3 major factors that should inform your decision to date your friend’s ex:

Time frame

Let’s start simple with these two basic numerical questions: How long ago did your friend and mystery man date? For how long did they date?

The math might seem easy on this, but there is no perfect formula for figuring out how long a person needs to be together to form a real connection. A general rule of thumb is if they dated for six months or more, you should probably move on. That’s long enough to get beyond the surface of a flirty relationship and into the nitty gritty of real intimacy. But also, regardless of the time span, if they went on five or fewer dates, it’s unlikely they had enough time to build a meaningful relationship (read: you can go for it).

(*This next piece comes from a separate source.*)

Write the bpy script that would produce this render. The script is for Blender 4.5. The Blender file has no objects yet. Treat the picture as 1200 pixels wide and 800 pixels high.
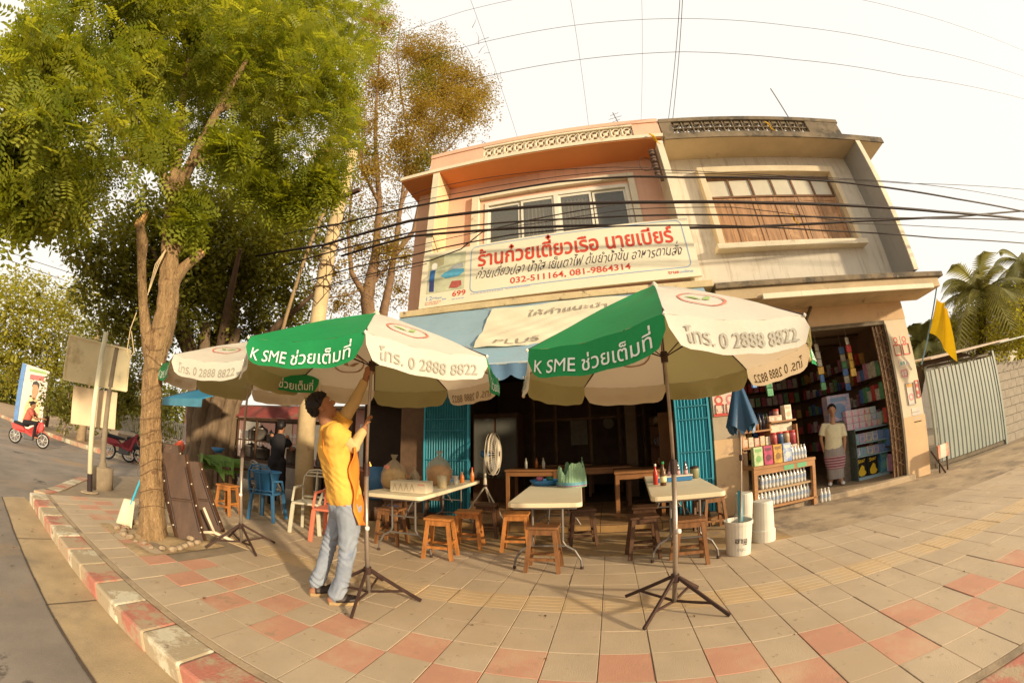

These are questions you should ask your friend directly, not friends of friends or your new potential partner. While asking these sorts of questions, you’ll be able to read between the lines and learn whether they’re really okay with you going out with their ex.

How did it end?

The answers to this question are skewed because there is rarely a “good breakup”  (although I teach an online class on How to Have the Best Breakup Ever, which could fix this). The question isn’t whether it was a good or bad breakup, but how did each person react. Were they mature and civil to each other? Was it awkward at first but they got over it? Did someone cheat or lie?

Everyone gets a bit of room to be upset after a breakup, but this is where our sexual and emotional intelligence is publicly tested. If either your friend or the ex went crazy-pants after the breakup, that’s a good sign you shouldn’t move forward with the relationship. If there was a complicated cheating/lying situation, that could easily explain the breakup, or send a red flag that he isn’t as awesome as he sounds. Use your best judgement and try to be unbiased.

How important is this friendship to you?

This is the hardest question to ask yourself. The excitement of a new relationship can be blinding. At first it may seem like he’s the most important person in your life and nothing will ever come between you. But how many times have you thought that in the first few weeks of a relationship, only to realize he’s terrible in bed, he’s a jerk or worse… he’s boring.

On the other hand, how close are you to this friend? Is she a bestie? Or is she someone you see around Portland who only started cozying up to you when she realized you were potentially dating her ex? (This has happened to me more than a few times.) Be very clear on how much you value this person’s friendship. You don’t need to announce the answer to the world. Actually, keep it completely to yourself.

But here’s the brutally honest truth: I’ve seen so many people in Portland use “he dated my friend” as an excuse to avoid a fantastic relationship. I don’t want you to fall into that trap. Even now I have a close friend who refuses to date the man of her dreams because three years ago he went on a date with someone she kind of used to work with. That’s romantic procrastination – and it’s super unhealthy.

Portland is a small town and dating here can get awkward. But that’s true anywhere! You have to take uncomfortable risks to be happy. So take the time to honestly evaluate the situation and make an intelligent decision. Be conscious of your own motivations. Don’t let fear or insecurity keep you from finding a phenomenal partner.